◆ COLLECTED DATA:
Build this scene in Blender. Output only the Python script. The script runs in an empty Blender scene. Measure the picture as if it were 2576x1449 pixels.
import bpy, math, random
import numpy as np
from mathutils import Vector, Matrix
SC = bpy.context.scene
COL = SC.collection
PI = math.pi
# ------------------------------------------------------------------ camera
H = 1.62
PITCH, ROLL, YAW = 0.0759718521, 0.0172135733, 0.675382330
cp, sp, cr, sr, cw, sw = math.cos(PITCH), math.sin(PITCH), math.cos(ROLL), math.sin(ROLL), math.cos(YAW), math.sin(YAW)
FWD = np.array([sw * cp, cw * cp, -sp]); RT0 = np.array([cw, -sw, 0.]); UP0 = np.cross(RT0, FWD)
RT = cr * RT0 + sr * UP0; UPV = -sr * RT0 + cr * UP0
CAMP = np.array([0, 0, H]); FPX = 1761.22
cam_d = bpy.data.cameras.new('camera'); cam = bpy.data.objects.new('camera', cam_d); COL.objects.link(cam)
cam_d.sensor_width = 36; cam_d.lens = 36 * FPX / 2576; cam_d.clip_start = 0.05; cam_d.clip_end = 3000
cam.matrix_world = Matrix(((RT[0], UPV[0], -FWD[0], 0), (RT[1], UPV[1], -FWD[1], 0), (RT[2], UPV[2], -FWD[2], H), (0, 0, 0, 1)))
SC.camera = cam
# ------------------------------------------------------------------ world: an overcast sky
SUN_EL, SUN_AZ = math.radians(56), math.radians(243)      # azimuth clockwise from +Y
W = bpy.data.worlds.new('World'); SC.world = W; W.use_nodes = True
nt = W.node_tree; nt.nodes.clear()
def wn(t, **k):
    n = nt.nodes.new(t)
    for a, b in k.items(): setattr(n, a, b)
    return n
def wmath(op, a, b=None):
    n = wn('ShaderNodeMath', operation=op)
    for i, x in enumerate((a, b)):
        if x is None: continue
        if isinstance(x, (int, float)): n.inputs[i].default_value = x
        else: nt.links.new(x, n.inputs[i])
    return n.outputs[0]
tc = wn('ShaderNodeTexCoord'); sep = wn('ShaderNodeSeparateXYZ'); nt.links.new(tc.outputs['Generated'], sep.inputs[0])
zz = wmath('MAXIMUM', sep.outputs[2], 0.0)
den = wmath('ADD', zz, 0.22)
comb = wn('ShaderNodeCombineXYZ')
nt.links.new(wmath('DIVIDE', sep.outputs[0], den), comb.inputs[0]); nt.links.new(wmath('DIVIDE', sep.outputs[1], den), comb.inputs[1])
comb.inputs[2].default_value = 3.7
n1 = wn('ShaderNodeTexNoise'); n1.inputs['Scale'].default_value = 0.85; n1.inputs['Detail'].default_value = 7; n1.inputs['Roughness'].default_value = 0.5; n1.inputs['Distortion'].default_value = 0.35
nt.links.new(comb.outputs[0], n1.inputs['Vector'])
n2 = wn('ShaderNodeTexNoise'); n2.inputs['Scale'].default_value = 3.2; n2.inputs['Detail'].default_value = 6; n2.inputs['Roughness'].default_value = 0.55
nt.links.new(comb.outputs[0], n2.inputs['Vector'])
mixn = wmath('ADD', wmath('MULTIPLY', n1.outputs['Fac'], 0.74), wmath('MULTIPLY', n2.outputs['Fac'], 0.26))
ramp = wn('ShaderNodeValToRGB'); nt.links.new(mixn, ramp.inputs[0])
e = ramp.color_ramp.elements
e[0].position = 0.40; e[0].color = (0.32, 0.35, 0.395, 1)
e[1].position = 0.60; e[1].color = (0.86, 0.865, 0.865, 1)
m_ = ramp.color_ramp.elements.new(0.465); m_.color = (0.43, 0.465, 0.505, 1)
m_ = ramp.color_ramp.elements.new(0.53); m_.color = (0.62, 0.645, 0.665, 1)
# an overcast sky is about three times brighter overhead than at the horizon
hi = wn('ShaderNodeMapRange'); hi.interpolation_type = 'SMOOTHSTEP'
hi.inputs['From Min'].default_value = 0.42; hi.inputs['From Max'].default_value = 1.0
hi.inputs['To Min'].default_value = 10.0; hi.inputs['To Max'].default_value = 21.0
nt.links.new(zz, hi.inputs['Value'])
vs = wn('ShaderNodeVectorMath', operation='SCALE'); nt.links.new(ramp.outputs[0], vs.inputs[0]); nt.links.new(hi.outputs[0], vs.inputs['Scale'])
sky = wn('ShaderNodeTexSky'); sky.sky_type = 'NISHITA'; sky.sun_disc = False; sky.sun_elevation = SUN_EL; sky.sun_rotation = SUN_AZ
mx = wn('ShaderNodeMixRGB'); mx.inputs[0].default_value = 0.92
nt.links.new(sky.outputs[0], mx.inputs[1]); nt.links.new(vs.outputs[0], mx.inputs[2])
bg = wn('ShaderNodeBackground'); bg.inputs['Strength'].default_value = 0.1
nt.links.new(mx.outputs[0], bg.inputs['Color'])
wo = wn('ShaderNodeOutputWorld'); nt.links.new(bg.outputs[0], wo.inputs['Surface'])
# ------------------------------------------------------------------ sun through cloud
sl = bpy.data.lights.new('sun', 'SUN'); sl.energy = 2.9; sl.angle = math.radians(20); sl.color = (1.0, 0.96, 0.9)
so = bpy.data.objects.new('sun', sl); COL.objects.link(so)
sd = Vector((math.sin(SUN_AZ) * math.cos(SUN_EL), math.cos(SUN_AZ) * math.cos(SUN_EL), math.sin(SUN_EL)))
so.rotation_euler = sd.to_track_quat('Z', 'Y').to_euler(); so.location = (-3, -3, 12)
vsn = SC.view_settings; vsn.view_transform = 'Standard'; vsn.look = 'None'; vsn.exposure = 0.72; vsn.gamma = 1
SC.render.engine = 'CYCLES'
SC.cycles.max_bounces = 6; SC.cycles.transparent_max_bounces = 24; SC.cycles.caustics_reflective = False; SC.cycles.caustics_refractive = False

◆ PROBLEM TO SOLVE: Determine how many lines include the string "scene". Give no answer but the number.

◆ EXERCISE RESPONSE: 2